[START OF Given material]

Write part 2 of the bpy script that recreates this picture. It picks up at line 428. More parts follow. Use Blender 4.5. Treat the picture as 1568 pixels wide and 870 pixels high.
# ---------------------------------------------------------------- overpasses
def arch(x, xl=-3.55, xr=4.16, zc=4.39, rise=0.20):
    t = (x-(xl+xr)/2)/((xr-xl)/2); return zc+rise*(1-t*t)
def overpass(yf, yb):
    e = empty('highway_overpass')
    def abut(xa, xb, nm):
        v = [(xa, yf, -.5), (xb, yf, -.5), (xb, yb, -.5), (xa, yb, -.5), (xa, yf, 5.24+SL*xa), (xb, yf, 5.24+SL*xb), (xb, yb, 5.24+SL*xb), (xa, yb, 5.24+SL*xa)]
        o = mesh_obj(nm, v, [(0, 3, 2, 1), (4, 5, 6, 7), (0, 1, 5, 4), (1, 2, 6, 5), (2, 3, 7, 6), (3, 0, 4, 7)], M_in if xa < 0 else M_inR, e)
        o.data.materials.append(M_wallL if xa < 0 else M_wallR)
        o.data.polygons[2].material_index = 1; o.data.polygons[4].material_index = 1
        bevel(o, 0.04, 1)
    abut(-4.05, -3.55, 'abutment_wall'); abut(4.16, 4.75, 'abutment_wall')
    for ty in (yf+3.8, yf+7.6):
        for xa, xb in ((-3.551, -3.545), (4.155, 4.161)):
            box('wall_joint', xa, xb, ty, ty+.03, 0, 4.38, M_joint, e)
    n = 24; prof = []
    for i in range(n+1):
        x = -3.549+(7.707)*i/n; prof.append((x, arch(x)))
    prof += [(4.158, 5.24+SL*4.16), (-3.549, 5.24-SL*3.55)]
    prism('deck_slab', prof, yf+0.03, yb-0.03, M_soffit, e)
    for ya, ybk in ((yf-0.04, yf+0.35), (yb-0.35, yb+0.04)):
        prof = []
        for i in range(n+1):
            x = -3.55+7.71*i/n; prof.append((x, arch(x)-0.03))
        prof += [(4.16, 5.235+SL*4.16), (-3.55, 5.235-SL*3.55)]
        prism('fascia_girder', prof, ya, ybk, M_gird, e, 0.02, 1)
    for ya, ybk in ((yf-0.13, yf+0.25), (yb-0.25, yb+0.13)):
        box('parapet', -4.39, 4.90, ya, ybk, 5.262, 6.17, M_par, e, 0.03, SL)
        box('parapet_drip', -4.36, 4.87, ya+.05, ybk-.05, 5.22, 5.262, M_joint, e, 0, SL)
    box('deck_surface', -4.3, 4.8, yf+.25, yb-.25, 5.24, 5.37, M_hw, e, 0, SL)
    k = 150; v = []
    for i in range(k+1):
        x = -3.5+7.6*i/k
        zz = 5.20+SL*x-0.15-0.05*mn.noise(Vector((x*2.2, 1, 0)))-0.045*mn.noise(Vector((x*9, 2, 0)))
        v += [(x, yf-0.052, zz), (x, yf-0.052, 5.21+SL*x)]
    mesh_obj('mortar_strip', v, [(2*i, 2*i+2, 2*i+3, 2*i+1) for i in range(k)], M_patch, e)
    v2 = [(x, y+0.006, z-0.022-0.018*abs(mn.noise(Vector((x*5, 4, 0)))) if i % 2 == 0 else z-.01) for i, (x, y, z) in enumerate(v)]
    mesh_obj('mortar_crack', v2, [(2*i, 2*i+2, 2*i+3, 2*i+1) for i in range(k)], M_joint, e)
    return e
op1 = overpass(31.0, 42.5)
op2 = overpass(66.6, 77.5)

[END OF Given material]

▶ _Stated goal_:
Extract the whole listing, character for character.

▶ _Completed exercise_:
Write part 2 of the bpy script that recreates this picture. It picks up at line 428. More parts follow. Use Blender 4.5. Treat the picture as 1568 pixels wide and 870 pixels high.
# ---------------------------------------------------------------- overpasses
def arch(x, xl=-3.55, xr=4.16, zc=4.39, rise=0.20):
    t = (x-(xl+xr)/2)/((xr-xl)/2); return zc+rise*(1-t*t)
def overpass(yf, yb):
    e = empty('highway_overpass')
    def abut(xa, xb, nm):
        v = [(xa, yf, -.5), (xb, yf, -.5), (xb, yb, -.5), (xa, yb, -.5), (xa, yf, 5.24+SL*xa), (xb, yf, 5.24+SL*xb), (xb, yb, 5.24+SL*xb), (xa, yb, 5.24+SL*xa)]
        o = mesh_obj(nm, v, [(0, 3, 2, 1), (4, 5, 6, 7), (0, 1, 5, 4), (1, 2, 6, 5), (2, 3, 7, 6), (3, 0, 4, 7)], M_in if xa < 0 else M_inR, e)
        o.data.materials.append(M_wallL if xa < 0 else M_wallR)
        o.data.polygons[2].material_index = 1; o.data.polygons[4].material_index = 1
        bevel(o, 0.04, 1)
    abut(-4.05, -3.55, 'abutment_wall'); abut(4.16, 4.75, 'abutment_wall')
    for ty in (yf+3.8, yf+7.6):
        for xa, xb in ((-3.551, -3.545), (4.155, 4.161)):
            box('wall_joint', xa, xb, ty, ty+.03, 0, 4.38, M_joint, e)
    n = 24; prof = []
    for i in range(n+1):
        x = -3.549+(7.707)*i/n; prof.append((x, arch(x)))
    prof += [(4.158, 5.24+SL*4.16), (-3.549, 5.24-SL*3.55)]
    prism('deck_slab', prof, yf+0.03, yb-0.03, M_soffit, e)
    for ya, ybk in ((yf-0.04, yf+0.35), (yb-0.35, yb+0.04)):
        prof = []
        for i in range(n+1):
            x = -3.55+7.71*i/n; prof.append((x, arch(x)-0.03))
        prof += [(4.16, 5.235+SL*4.16), (-3.55, 5.235-SL*3.55)]
        prism('fascia_girder', prof, ya, ybk, M_gird, e, 0.02, 1)
    for ya, ybk in ((yf-0.13, yf+0.25), (yb-0.25, yb+0.13)):
        box('parapet', -4.39, 4.90, ya, ybk, 5.262, 6.17, M_par, e, 0.03, SL)
        box('parapet_drip', -4.36, 4.87, ya+.05, ybk-.05, 5.22, 5.262, M_joint, e, 0, SL)
    box('deck_surface', -4.3, 4.8, yf+.25, yb-.25, 5.24, 5.37, M_hw, e, 0, SL)
    k = 150; v = []
    for i in range(k+1):
        x = -3.5+7.6*i/k
        zz = 5.20+SL*x-0.15-0.05*mn.noise(Vector((x*2.2, 1, 0)))-0.045*mn.noise(Vector((x*9, 2, 0)))
        v += [(x, yf-0.052, zz), (x, yf-0.052, 5.21+SL*x)]
    mesh_obj('mortar_strip', v, [(2*i, 2*i+2, 2*i+3, 2*i+1) for i in range(k)], M_patch, e)
    v2 = [(x, y+0.006, z-0.022-0.018*abs(mn.noise(Vector((x*5, 4, 0)))) if i % 2 == 0 else z-.01) for i, (x, y, z) in enumerate(v)]
    mesh_obj('mortar_crack', v2, [(2*i, 2*i+2, 2*i+3, 2*i+1) for i in range(k)], M_joint, e)
    return e
op1 = overpass(31.0, 42.5)
op2 = overpass(66.6, 77.5)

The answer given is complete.